=== WORK TO BE COMPLETED ===
Copy exactly the lines from the start of the material through the line with "COL = sc.collection". Pictures stay out of the copy.

=== STORED DATA ===
+-------+

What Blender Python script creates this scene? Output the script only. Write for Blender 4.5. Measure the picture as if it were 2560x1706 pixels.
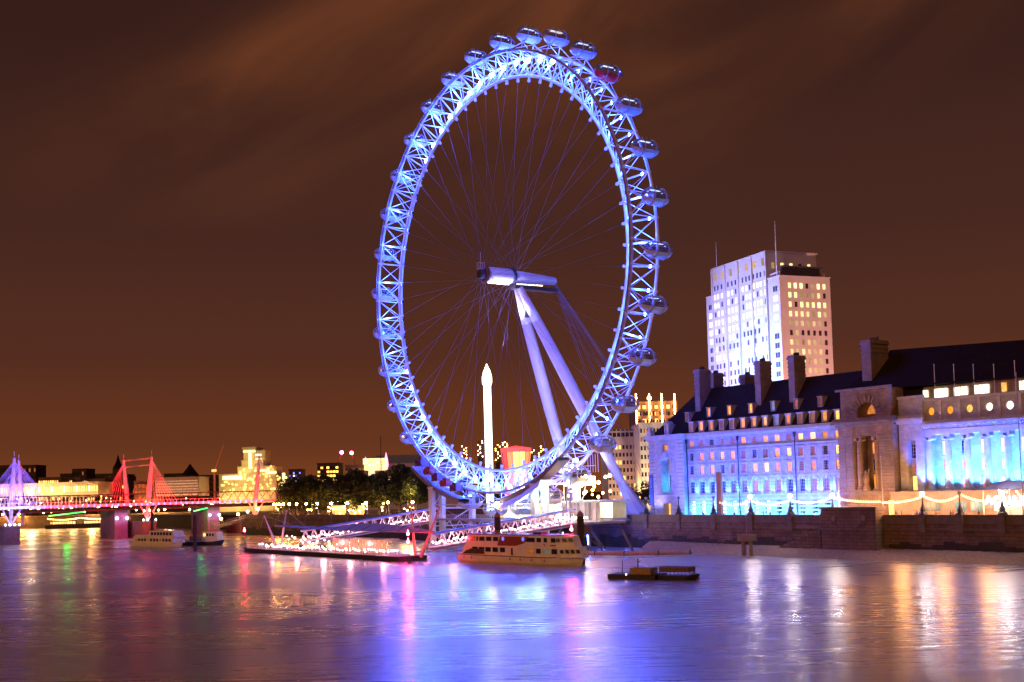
import bpy, bmesh, math, random
from mathutils import Vector, Matrix, Euler
R = math.radians; PI = math.pi
for o in list(bpy.data.objects): bpy.data.objects.remove(o)
sc = bpy.context.scene
COL = sc.collection

# ---------------------------------------------------------------- camera
FPX, PIT, ROLL, CY = 3000.0, .0567099, .0274039, 1056.74
HCAM = 16.0
cd = bpy.data.cameras.new('camera'); cam = bpy.data.objects.new('camera', cd); COL.objects.link(cam)
cd.sensor_fit = 'HORIZONTAL'; cd.sensor_width = 36; cd.lens = FPX/2560*36
cd.shift_y = (CY-853)/2560; cd.clip_end = 9000; cd.clip_start = .5
cam.matrix_world = Matrix.Translation((0, 0, HCAM)) @ Matrix.Rotation(PI/2+PIT, 4, 'X') @ Matrix.Rotation(-ROLL, 4, 'Z')
sc.camera = cam

# ---------------------------------------------------------------- view / render
sc.view_settings.view_transform = 'Standard'; sc.view_settings.look = 'None'
sc.view_settings.exposure = 0; sc.view_settings.gamma = 1
cy = sc.cycles
cy.use_denoising = True
try: cy.denoiser = 'OPENIMAGEDENOISE'
except Exception: pass
cy.max_bounces = 6; cy.diffuse_bounces = 2; cy.glossy_bounces = 3; cy.transmission_bounces = 2
cy.transparent_max_bounces = 12; cy.sample_clamp_indirect = 12; cy.caustics_reflective = False; cy.caustics_refractive = False

# ---------------------------------------------------------------- world: night sky over a city
w = bpy.data.worlds.new('World'); sc.world = w; w.use_nodes = True
nt = w.node_tree; nt.nodes.clear()
def N_(t, **k):
    n = nt.nodes.new(t)
    for a, b in k.items(): setattr(n, a, b)
    return n
L_ = nt.links.new
out = N_('ShaderNodeOutputWorld'); bg = N_('ShaderNodeBackground'); bg.inputs['Strength'].default_value = 1.0
tc = N_('ShaderNodeTexCoord'); sep = N_('ShaderNodeSeparateXYZ'); L_(tc.outputs['Generated'], sep.inputs[0])
ramp = N_('ShaderNodeValToRGB'); L_(sep.outputs['Z'], ramp.inputs[0])
cr = ramp.color_ramp; cr.interpolation = 'EASE'
stops = [(0.0, (.200, .052, .014)), (.05, (.128, .033, .0115)), (.13, (.082, .0235, .0125)), (.22, (.060, .0190, .0120)), (.36, (.038, .0125, .0085)), (.6, (.03, .010, .009))]
while len(cr.elements) < len(stops): cr.elements.new(.5)
for e, (p, c) in zip(cr.elements, stops): e.position = p; e.color = (*c, 1)
# long streaky clouds lit from below by the city
mr_ = N_('ShaderNodeMapping'); mr_.inputs['Rotation'].default_value = (0, R(27), 0); L_(tc.outputs['Generated'], mr_.inputs[0])
mp = N_('ShaderNodeMapping'); mp.inputs['Scale'].default_value = (1.9, 1.2, 7.0); mp.inputs['Location'].default_value = (.35, 0, .2)
L_(mr_.outputs[0], mp.inputs[0])
no = N_('ShaderNodeTexNoise'); no.inputs['Scale'].default_value = 1.7; no.inputs['Detail'].default_value = 5; no.inputs['Roughness'].default_value = .52; no.inputs['Distortion'].default_value = .5
L_(mp.outputs[0], no.inputs[0])
cl = N_('ShaderNodeMapRange'); cl.inputs['From Min'].default_value = .34; cl.inputs['From Max'].default_value = .76; L_(no.outputs['Fac'], cl.inputs[0])
# cloud bank only above ~10 degrees
mk = N_('ShaderNodeMapRange'); mk.inputs['From Min'].default_value = 0; mk.inputs['From Max'].default_value = 1; 
mu = N_('ShaderNodeMath', operation='MULTIPLY'); nb_ = N_('ShaderNodeTexNoise'); nb_.inputs['Scale'].default_value = 3.1; nb_.inputs['Detail'].default_value = 2; L_(tc.outputs['Generated'], nb_.inputs[0])
nr_ = N_('ShaderNodeMapRange'); nr_.inputs['From Min'].default_value = .24; nr_.inputs['From Max'].default_value = .52; L_(nb_.outputs['Fac'], nr_.inputs[0])
m2_ = N_('ShaderNodeMath', operation='MULTIPLY'); L_(cl.outputs[0], m2_.inputs[0]); L_(nr_.outputs[0], m2_.inputs[1])
s2_ = N_('ShaderNodeSeparateXYZ'); L_(mr_.outputs[0], s2_.inputs[0]); rb_ = N_('ShaderNodeValToRGB'); L_(s2_.outputs['Z'], rb_.inputs[0])
for p_, v_ in ((.10, 0), (.19, .55), (.34, .9), (.395, 1), (.425, .25), (.45, 0)): e_ = rb_.color_ramp.elements.new(p_); e_.color = (v_, v_, v_, 1)
rb_.color_ramp.elements[0].color = (0, 0, 0, 1); rb_.color_ramp.elements[-1].color = (0, 0, 0, 1)
L_(rb_.outputs[0], mk.inputs[0]); xm_ = N_('ShaderNodeMapRange'); xm_.inputs['From Min'].default_value = -.40; xm_.inputs['From Max'].default_value = -.20; L_(sep.outputs['X'], xm_.inputs[0]); m4_ = N_('ShaderNodeMath', operation='MULTIPLY'); L_(m2_.outputs[0], m4_.inputs[0]); L_(xm_.outputs[0], m4_.inputs[1])
zm_ = N_('ShaderNodeMapRange'); zm_.inputs['From Min'].default_value = .21; zm_.inputs['From Max'].default_value = .33; L_(sep.outputs['Z'], zm_.inputs[0]); m5_ = N_('ShaderNodeMath', operation='MULTIPLY'); L_(m4_.outputs[0], m5_.inputs[0]); L_(zm_.outputs[0], m5_.inputs[1]); L_(m5_.outputs[0], mu.inputs[0]); L_(mk.outputs[0], mu.inputs[1])
mx = N_('ShaderNodeMixRGB'); L_(mu.outputs[0], mx.inputs['Fac']); L_(ramp.outputs[0], mx.inputs['Color1']); mx.inputs['Color2'].default_value = (.205, .058, .019, 1)
# weak Nishita remnant (sun far below the horizon)
sky = N_('ShaderNodeTexSky'); sky.sky_type = 'NISHITA'; sky.sun_disc = False; sky.sun_elevation = R(18); sky.sun_rotation = R(212)
ad = N_('ShaderNodeMixRGB', blend_type='ADD'); ad.inputs['Fac'].default_value = 0.0004
L_(mx.outputs[0], ad.inputs['Color1']); L_(sky.outputs[0], ad.inputs['Color2'])
L_(ad.outputs[0], bg.inputs['Color']); L_(bg.outputs[0], out.inputs['Surface'])

# ---------------------------------------------------------------- one sun: low warm light from the lamps of the bridge side
sd = bpy.data.lights.new('sun', 'SUN'); sd.energy = .72; sd.angle = R(6); sd.color = (1.0, .42, .14)
so = bpy.data.objects.new('sun', sd); COL.objects.link(so)
so.rotation_euler = Vector((.52, .80, -.30)).to_track_quat('-Z', 'Y').to_euler()

# ---------------------------------------------------------------- frames of reference
TH = .9458406
U = Vector((math.cos(TH), -math.sin(TH), 0)); NN = Vector((math.sin(TH), math.cos(TH), 0)); W0 = Vector((-2.5317, 329.587, 0))
def S(s, t, z=0): return W0+U*s+NN*t+Vector((0, 0, z))       # bank frame: s along the river, t towards land, z above the water
def ray(px, py):
    dx = px-1280; dy = py-CY; c, s = math.cos(ROLL), math.sin(ROLL)
    x = c*dx-s*dy; y = s*dx+c*dy
    return Vector((0, math.cos(PIT), math.sin(PIT)))+Vector((x/FPX, 0, 0))-Vector((0, -math.sin(PIT), math.cos(PIT)))*(y/FPX)
def AT(px, py, t):
    r = ray(px, py); X = r*((t+W0.dot(NN))/r.dot(NN)); d = X-W0
    return d.dot(U), X.z+HCAM
def AS(px, py, s):
    r = ray(px, py); X = r*((s+W0.dot(U))/r.dot(U)); d = X-W0
    return d.dot(NN), X.z+HCAM
def AY(px, py, Y): r = ray(px, py); X = r*(Y/r.y); return Vector((X.x, Y, X.z+HCAM))
def AZ(px, py, z): r = ray(px, py); X = r*((z-HCAM)/r.z); return Vector((X.x, X.y, z))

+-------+

=== WORKED SOLUTION ===
What Blender Python script creates this scene? Output the script only. Write for Blender 4.5. Measure the picture as if it were 2560x1706 pixels.
import bpy, bmesh, math, random
from mathutils import Vector, Matrix, Euler
R = math.radians; PI = math.pi
for o in list(bpy.data.objects): bpy.data.objects.remove(o)
sc = bpy.context.scene
COL = sc.collection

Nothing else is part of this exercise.